HOW DO YOU DO STOP NICE DAY STOP WHERE IS HOSE STOP.


It's cute, right? Special Topics is for all the weirdo, bookish girls who wore the wrong clothes in high school, and the pale boys who made fun of the jocks but still secretly wished they had more friends. This book will make your fine hearts sing.

Thursday, September 10, 2009

This Slow Tomato's Gonna KETCHUP!

I realized if I keep writing these long essay-style reviews and boring you to death, I will never get caught up on the hideous backlog that trails me around this apartment like my cats when I forget to feed them. It's a prison of expectations, people, and I'm getting locked in by FAILURE. So I decided it would be best to do bunch of mini-reviews in order to play catchup. I decided I would limit myself to five sentences per book - a bit like Ten Word Reviews, but more long-winded, completely unedited, and emphatically BLARGH-y. I hope to have them all posted by Thursday. There will be an update about where I'm at, reading-wise, at the end of the last mini-review, because I know you're hanging on tenterhooks in WAIT. OKAY. LET'S DO THIS.

16) Life Is A...Highway?




Book Read: The Road
Author: Cormac McCarthy
Pages: 287
Favorite Line: "You're kind of weirded out, aren't you?"

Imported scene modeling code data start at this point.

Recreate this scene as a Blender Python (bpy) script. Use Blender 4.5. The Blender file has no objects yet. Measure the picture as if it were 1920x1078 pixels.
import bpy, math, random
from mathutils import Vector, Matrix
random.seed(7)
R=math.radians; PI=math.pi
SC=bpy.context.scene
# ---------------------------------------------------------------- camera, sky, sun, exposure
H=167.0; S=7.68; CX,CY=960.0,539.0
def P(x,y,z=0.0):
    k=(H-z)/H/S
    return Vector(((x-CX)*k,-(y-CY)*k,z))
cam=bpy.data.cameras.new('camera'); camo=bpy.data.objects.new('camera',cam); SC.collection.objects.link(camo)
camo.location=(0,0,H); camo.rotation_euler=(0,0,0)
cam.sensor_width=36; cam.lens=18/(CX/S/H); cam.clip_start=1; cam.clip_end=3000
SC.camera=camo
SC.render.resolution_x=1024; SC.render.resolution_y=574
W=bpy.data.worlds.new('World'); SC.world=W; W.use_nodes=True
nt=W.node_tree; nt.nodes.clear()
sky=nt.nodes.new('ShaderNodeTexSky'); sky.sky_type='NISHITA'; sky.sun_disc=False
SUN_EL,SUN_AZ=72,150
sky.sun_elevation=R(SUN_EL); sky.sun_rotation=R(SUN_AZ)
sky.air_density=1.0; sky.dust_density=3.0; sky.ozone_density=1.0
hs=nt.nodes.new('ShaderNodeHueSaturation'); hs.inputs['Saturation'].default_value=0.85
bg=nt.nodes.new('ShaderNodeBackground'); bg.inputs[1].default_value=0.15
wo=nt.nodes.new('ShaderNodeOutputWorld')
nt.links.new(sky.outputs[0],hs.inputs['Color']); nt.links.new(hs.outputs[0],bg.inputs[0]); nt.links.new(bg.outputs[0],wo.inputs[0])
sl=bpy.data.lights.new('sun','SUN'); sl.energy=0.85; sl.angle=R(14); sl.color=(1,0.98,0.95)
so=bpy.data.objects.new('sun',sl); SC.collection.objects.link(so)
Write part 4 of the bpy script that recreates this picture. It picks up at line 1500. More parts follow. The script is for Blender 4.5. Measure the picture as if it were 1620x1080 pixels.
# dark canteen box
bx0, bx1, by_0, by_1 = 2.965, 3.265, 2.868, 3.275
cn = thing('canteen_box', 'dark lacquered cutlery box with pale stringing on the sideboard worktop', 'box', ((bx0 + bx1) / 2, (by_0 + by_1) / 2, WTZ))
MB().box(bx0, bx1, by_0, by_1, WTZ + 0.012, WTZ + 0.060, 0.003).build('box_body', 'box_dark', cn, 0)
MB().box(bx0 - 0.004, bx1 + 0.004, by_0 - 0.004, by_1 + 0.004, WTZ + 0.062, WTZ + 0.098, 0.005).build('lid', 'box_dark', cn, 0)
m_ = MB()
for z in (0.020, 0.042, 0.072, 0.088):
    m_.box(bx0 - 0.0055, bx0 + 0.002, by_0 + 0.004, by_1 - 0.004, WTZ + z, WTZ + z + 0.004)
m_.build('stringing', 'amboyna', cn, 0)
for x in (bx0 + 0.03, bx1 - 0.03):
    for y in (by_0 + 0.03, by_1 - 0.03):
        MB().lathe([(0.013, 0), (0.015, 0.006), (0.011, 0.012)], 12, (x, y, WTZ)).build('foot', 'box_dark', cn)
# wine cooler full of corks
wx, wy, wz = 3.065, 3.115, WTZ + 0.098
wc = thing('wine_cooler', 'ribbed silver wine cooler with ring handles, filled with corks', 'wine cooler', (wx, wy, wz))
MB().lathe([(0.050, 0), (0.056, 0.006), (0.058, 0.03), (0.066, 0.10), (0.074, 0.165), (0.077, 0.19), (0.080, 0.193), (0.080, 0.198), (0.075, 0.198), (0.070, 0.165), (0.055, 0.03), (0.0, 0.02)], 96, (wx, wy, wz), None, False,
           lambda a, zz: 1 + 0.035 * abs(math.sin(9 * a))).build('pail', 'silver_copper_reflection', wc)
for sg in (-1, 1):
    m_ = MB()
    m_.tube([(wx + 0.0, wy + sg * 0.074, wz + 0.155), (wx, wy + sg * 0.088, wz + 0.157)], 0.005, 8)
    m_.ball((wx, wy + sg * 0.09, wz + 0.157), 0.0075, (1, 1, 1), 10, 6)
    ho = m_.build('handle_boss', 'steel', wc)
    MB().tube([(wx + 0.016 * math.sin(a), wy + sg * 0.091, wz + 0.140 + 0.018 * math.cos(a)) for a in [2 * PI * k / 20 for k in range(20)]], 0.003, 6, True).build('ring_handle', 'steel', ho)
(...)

I won't bore you with a plot summary (you can Google it) but everyone I know who has read this has loved it. I suppose, in regards to The Road, love isn't the right word. As you trudge bleakly through McCarthy's ruined, ashy landscape full of cannibals and people blinded by their own need, his twisting, broken, glittering prose will hypnotize and save you. His similes float up to the surface of this black, gory mess like bits of carrion, and bring you to the surface, fortifying you just as you reach the brink of your own horror and despair as a reader. It doesn't matter if the forthcoming movie adaptation doesn't work, because The Road is one of those very specific reading experiences that will be burnt into my brain forever.